Intervention de Éric Coquerel

Réunion du vendredi 27 septembre 2019 à 13h30
Commission des finances, de l'économie générale et du contrôle budgétaire

Photo issue du site de l'Assemblée nationale ou de WikipediaÉric Coquerel :

Messieurs les ministres, je pense, moi aussi, que vous faites dans l'inédit. Jamais, me semble-t-il, gouvernement de la Ve République n'aura autant accru les inégalités, affaibli la solidarité, fait faire une mauvaise affaire économique au pays.

D'abord, vous accroissez les inégalités. En effet, vous vous réjouissez de la baisse des impôts, mais j'observe qu'elle favorise surtout, toujours, les plus riches. Fin 2020, la disparition de l'ISF aura coûté 10 milliards, l'application de la flat tax 5 milliards, la baisse de l'impôt sur les sociétés 15,5 milliards. Au total, ce sont 30 milliards qui vont renforcer la dette : moins de recettes, c'est aussi plus de dette. En revanche, on observe que les niches fiscales ne seront quasiment pas touchées : elles diminueront de seulement 600 millions sur les 100 milliards qu'elles coûtent au pays – et je ne parle pas du crédit d'impôt pour la compétitivité et l'emploi (CICE), dont le coût s'élève à 40 milliards. Vous allez aggraver ce problème en baissant le seul impôt redistributif – l'impôt sur le revenu –, sans toucher à la TVA ni aux impôts les plus injustes. Plus de la moitié des Français – 57 % – ne bénéficieront pas de la baisse d'impôts. Par ailleurs, vous supprimez la taxe d'habitation pour les 20 % les plus riches : vous leur faites ainsi un nouveau cadeau, tout en faisant souffrir les communes.

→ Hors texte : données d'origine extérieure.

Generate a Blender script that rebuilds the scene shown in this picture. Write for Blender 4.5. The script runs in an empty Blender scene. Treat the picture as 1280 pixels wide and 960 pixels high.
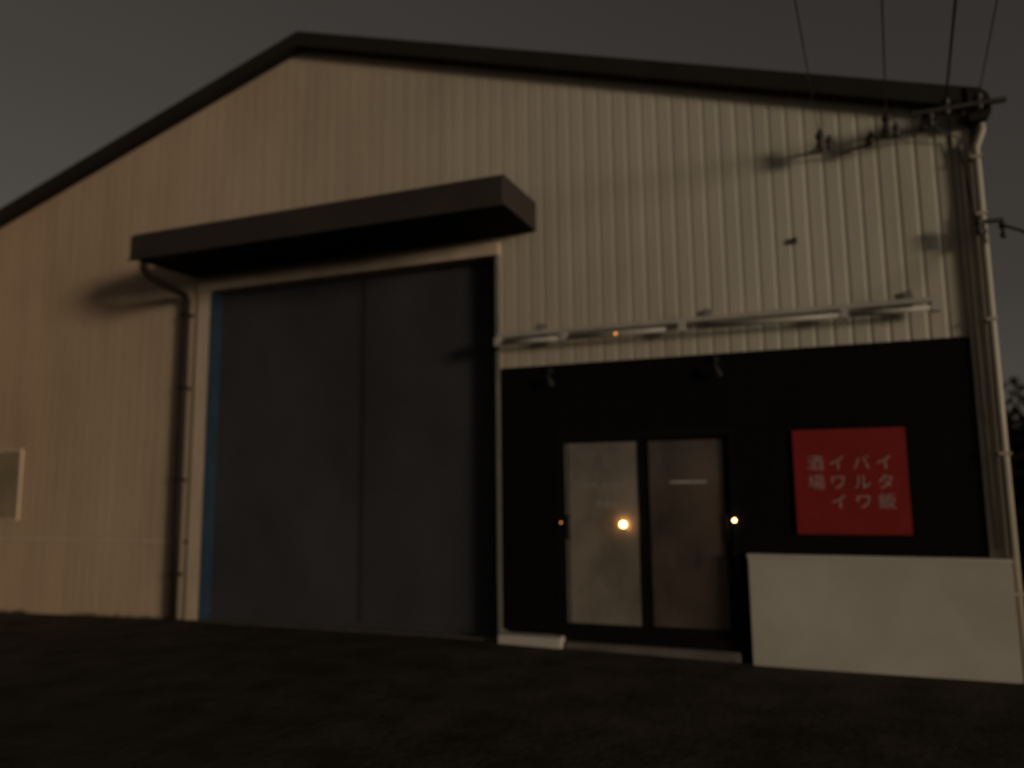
import bpy, bmesh, math, random
from mathutils import Vector, Matrix
random.seed(7)
YF=7.287           # facade plane
scene=bpy.context.scene
# ------------------------------------------------------------ helpers
def empty(name,loc=(0,0,0)):
    e=bpy.data.objects.new(name,None); e.location=loc; e.empty_display_size=0.3
    scene.collection.objects.link(e); return e
def obj_from(name,bm,mat,parent=None,smooth=False):
    me=bpy.data.meshes.new(name); bm.to_mesh(me); bm.free()
    if isinstance(mat,(list,tuple)):
        for m in mat: me.materials.append(m)
    else: me.materials.append(mat)
    if smooth:
        for p in me.polygons: p.use_smooth=True
    o=bpy.data.objects.new(name,me); scene.collection.objects.link(o)
    if parent: o.parent=parent
    return o
def add_box(bm,x0,x1,y0,y1,z0,z1):
    vs=[bm.verts.new(p) for p in ((x0,y0,z0),(x1,y0,z0),(x1,y1,z0),(x0,y1,z0),(x0,y0,z1),(x1,y0,z1),(x1,y1,z1),(x0,y1,z1))]
    for f in ((0,3,2,1),(4,5,6,7),(0,1,5,4),(1,2,6,5),(2,3,7,6),(3,0,4,7)):
        bm.faces.new([vs[i] for i in f])
def box(name,x0,x1,y0,y1,z0,z1,mat,parent=None,bev=0.0):
    bm=bmesh.new(); add_box(bm,x0,x1,y0,y1,z0,z1)
    if bev: bmesh.ops.bevel(bm,geom=bm.edges[:],offset=bev,segments=2,affect='EDGES')
    return obj_from(name,bm,mat,parent)
def add_tube(bm,pts,r,n=10,cap=True):
    pts=[Vector(p) for p in pts]; rings=[]
    for i,p in enumerate(pts):
        if i==0: t=pts[1]-p
        elif i==len(pts)-1: t=p-pts[i-1]
        else: t=(pts[i+1]-p).normalized()+(p-pts[i-1]).normalized()
        t.normalize()
        a=Vector((0,0,1)) if abs(t.z)<0.9 else Vector((0,1,0))
        u=t.cross(a).normalized(); v=t.cross(u)
        rr=r[i] if isinstance(r,(list,tuple)) else r
        rings.append([bm.verts.new(p+(u*math.cos(2*math.pi*k/n)+v*math.sin(2*math.pi*k/n))*rr) for k in range(n)])
    for a,b in zip(rings,rings[1:]):
        for k in range(n): bm.faces.new((a[k],a[(k+1)%n],b[(k+1)%n],b[k]))
    if cap:
        bm.faces.new(rings[0][::-1]); bm.faces.new(rings[-1])
def tube(name,pts,r,mat,parent=None,n=10):
    bm=bmesh.new(); add_tube(bm,pts,r,n); return obj_from(name,bm,mat,parent,True)
# ------------------------------------------------------------ materials
def mat(name,col,rough=0.7,metal=0.0,var=0.15,scale=3.0,stretch=(1,1,1),bump=0.0,bscale=40,col2=None,spec=0.4):
    m=bpy.data.materials.new(name); m.use_nodes=True; nt=m.node_tree; N=nt.nodes; L=nt.links
    b=N['Principled BSDF']; b.inputs['Roughness'].default_value=rough; b.inputs['Metallic'].default_value=metal
    b.inputs['Specular IOR Level'].default_value=spec
    tc=N.new('ShaderNodeTexCoord'); mp=N.new('ShaderNodeMapping'); mp.inputs['Scale'].default_value=stretch
    L.new(tc.outputs['Object'],mp.inputs['Vector'])
    nz=N.new('ShaderNodeTexNoise'); nz.inputs['Scale'].default_value=scale; nz.inputs['Detail'].default_value=3
    nz.inputs['Roughness'].default_value=0.6
    L.new(mp.outputs[0],nz.inputs['Vector'])
    rp=N.new('ShaderNodeValToRGB'); c2=col2 or tuple(c*(1-var) for c in col)
    rp.color_ramp.elements[0].position=0.3; rp.color_ramp.elements[1].position=0.7
    rp.color_ramp.elements[0].color=(*c2,1); rp.color_ramp.elements[1].color=(*[min(1,c*(1+var*0.5)) for c in col],1)
    L.new(nz.outputs[0],rp.inputs[0]); L.new(rp.outputs[0],b.inputs['Base Color'])
    if bump:
        n2=N.new('ShaderNodeTexNoise'); n2.inputs['Scale'].default_value=bscale; n2.inputs['Detail'].default_value=4
        L.new(tc.outputs['Object'],n2.inputs['Vector'])
        bp=N.new('ShaderNodeBump'); bp.inputs['Strength'].default_value=bump; bp.inputs['Distance'].default_value=0.02
        L.new(n2.outputs[0],bp.inputs['Height']); L.new(bp.outputs[0],b.inputs['Normal'])
    return m
def emis(name,col,s):
    m=bpy.data.materials.new(name); m.use_nodes=True; b=m.node_tree.nodes['Principled BSDF']
    b.inputs['Base Color'].default_value=(*col,1); b.inputs['Emission Color'].default_value=(*col,1); b.inputs['Emission Strength'].default_value=s
    return m
# cladding: weathered cream sheet, faint streaks, warm lamp light painted in as a peach tint towards the left
def cladding():
    m=mat('cream_cladding',(0.61,0.55,0.43),0.6,var=0.10,scale=1.3,stretch=(3.0,1,0.35),spec=0.25)
    nt=m.node_tree;N=nt.nodes;L=nt.links;b=N['Principled BSDF']
    src=b.inputs['Base Color'].links[0].from_socket
    tc=N.new('ShaderNodeTexCoord'); sp=N.new('ShaderNodeSeparateXYZ'); L.new(tc.outputs['Object'],sp.inputs[0])
    mr=N.new('ShaderNodeMapRange'); mr.inputs[1].default_value=-9.5; mr.inputs[2].default_value=-0.5
    L.new(sp.outputs[0],mr.inputs[0])
    rp=N.new('ShaderNodeValToRGB'); rp.color_ramp.elements[0].color=(0.97,0.74,0.60,1); rp.color_ramp.elements[1].color=(0.97,0.97,0.97,1)
    L.new(mr.outputs[0],rp.inputs[0])
    mx=N.new('ShaderNodeMix'); mx.data_type='RGBA'; mx.blend_type='MULTIPLY'; mx.inputs[0].default_value=1
    L.new(src,mx.inputs[6]); L.new(rp.outputs[0],mx.inputs[7])
    nz=N.new('ShaderNodeTexNoise'); nz.inputs['Scale'].default_value=0.45; nz.inputs['Detail'].default_value=3
    L.new(tc.outputs['Object'],nz.inputs['Vector'])
    r2=N.new('ShaderNodeValToRGB'); r2.color_ramp.elements[0].position=0.35; r2.color_ramp.elements[1].position=0.65
    r2.color_ramp.elements[0].color=(0.86,0.84,0.82,1); r2.color_ramp.elements[1].color=(1,1,1,1)
    L.new(nz.outputs[0],r2.inputs[0])
    m2=N.new('ShaderNodeMix'); m2.data_type='RGBA'; m2.blend_type='MULTIPLY'; m2.inputs[0].default_value=1
    L.new(mx.outputs[2],m2.inputs[6]); L.new(r2.outputs[0],m2.inputs[7]); L.new(m2.outputs[2],b.inputs['Base Color'])
    return m
M_clad=cladding()
M_trim=mat('cream_trim',(0.62,0.55,0.43),0.5,var=0.15,scale=4,stretch=(1,1,0.3))
M_trimL=mat('peach_cream_trim',(0.66,0.50,0.36),0.55,var=0.15,scale=4,stretch=(1,1,0.3))  # warmer, more peach than the other cream trim
M_brown=mat('dark_brown_sheet',(0.052,0.040,0.033),0.7,var=0.2,scale=2,spec=0.2)
M_verge=mat('verge_sheet',(0.027,0.022,0.019),0.75,var=0.2,scale=2,spec=0.15)
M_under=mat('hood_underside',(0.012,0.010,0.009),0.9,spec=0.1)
M_roof=mat('roof_sheet',(0.036,0.030,0.027),0.7,var=0.2,scale=1,spec=0.2)
M_shut=mat('shutter_steel',(0.058,0.056,0.060),0.7,var=0.35,scale=0.7,stretch=(1,1,0.6),spec=0.15)
M_post=mat('shutter_post_steel',(0.038,0.036,0.037),0.7,var=0.35,scale=0.7,stretch=(1,1,0.6),spec=0.15)
M_blue=mat('blue_jamb',(0.020,0.044,0.070),0.6,var=0.35,scale=1.5)
M_black=mat('black_boards',(0.0055,0.005,0.005),0.8,var=0.3,scale=3,stretch=(6,1,0.4),spec=0.08)
M_frame=mat('black_aluminium',(0.007,0.006,0.006),0.5,spec=0.15)
M_pipe=mat('brown_pipe',(0.020,0.014,0.010),0.6,var=0.2,spec=0.2)
M_cream=mat('cream_pipe',(0.50,0.42,0.31),0.4,var=0.12)
M_conc=mat('white_painted_concrete',(0.54,0.49,0.405),0.85,var=0.14,scale=1.6,bump=0.06,bscale=18)
M_concd=mat('concrete_base',(0.14,0.12,0.10),0.9,var=0.3,scale=4,bump=0.2)
M_cap=mat('wall_cap',(0.54,0.49,0.41),0.7,var=0.1)
M_red=mat('red_sign_face',(0.28,0.020,0.017),0.6,var=0.15,scale=5,spec=0.2)
M_white=mat('worn_white_lettering',(0.47,0.31,0.28),0.7,var=0.45,scale=22,spec=0.2)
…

Pourquoi cela affaiblit-il la solidarité ? Vous vous vantez de baisser les dépenses publiques à hauteur de 40 milliards. En réalité, vous augmentez les dépenses régaliennes qui encadrent la société – vous parlez même, dans votre dossier de presse, de « réarmement régalien » de la société –, mais au détriment de tous les autres ministères et de toutes les dépenses qui financent la solidarité, la justice, l'égalité. Je ne prendrai qu'un exemple, totalement aberrant : le ministère de la transition écologique et solidaire va encore souffrir, puisque 1 073 équivalents temps plein y seront supprimés. Vous nous dites que ça n'a pas de rapport avec la politique écologique mais je vais vous citer un chiffre, en lien avec l'incendie de Lubrizol : savez-vous, chers collègues, que, depuis quinze ans, on dénombre moitié moins d'inspections de sites dans notre pays, du fait des baisses d'effectifs ? Or on va continuer à baisser, à hauteur de 0,5 %, les effectifs de la direction générale de la prévention des risques, qui est en charge des inspections, sans même parler des opérateurs publics. Cet exemple montre que votre politique n'a rien d'écologique. Vous diminuez encore l'aide personnalisée au logement (APL). Les plus défavorisés des Français constatent non seulement que la fiscalité est toujours plus injuste et que les solidarités sont toujours plus affaiblies mais ils perçoivent aussi, souvent, des prestations sociales moins élevées.

Il s'agit, enfin, d'une mauvaise affaire économique – ma collègue Sabine Rubin développera cette analyse. Mais vous ne pouvez pas soutenir, monsieur Bruno Le Maire, que c'est à cause de ses restrictions budgétaires que l'Allemagne n'a pas de croissance, sans en tirer les conséquences sur ce que nous faisons nous-mêmes. Vous avez beau jeu d'expliquer que notre cas serait très différent de celui de l'Allemagne : en réalité ces politiques macroéconomiques, qui sont toujours les mêmes, auront exactement les mêmes effets pour la France. Lorsqu'on a la chance d'avoir des taux d'intérêt négatifs, c'est l'occasion – à plus forte raison lorsque s'exprime l'exigence climatique – de se tourner vers des investissements en faveur de la transition énergétique. Emprunter dans ce contexte peut, paradoxalement, faire diminuer la dette.

Monsieur le président Éric Woerth, vous disiez tout à l'heure qu'il n'y a pas encore de crise économique, qu'il y a peut-être des signaux, des inquiétudes, mais qu'elle n'est pas là. Une crise économique – je pense que nous serons d'accord sur ce point – n'est pas un phénomène naturel : elle a une origine. Par conséquent, il serait peut-être temps de modifier la politique économique qui leur donne naissance. Je vous rappelle que la dernière crise s'est traduite par une explosion de la dette de l'État de quasiment 400 milliards, puisqu'il a fallu renflouer les banques sous Nicolas Sarkozy. Et c'est nous tous qui avons payé.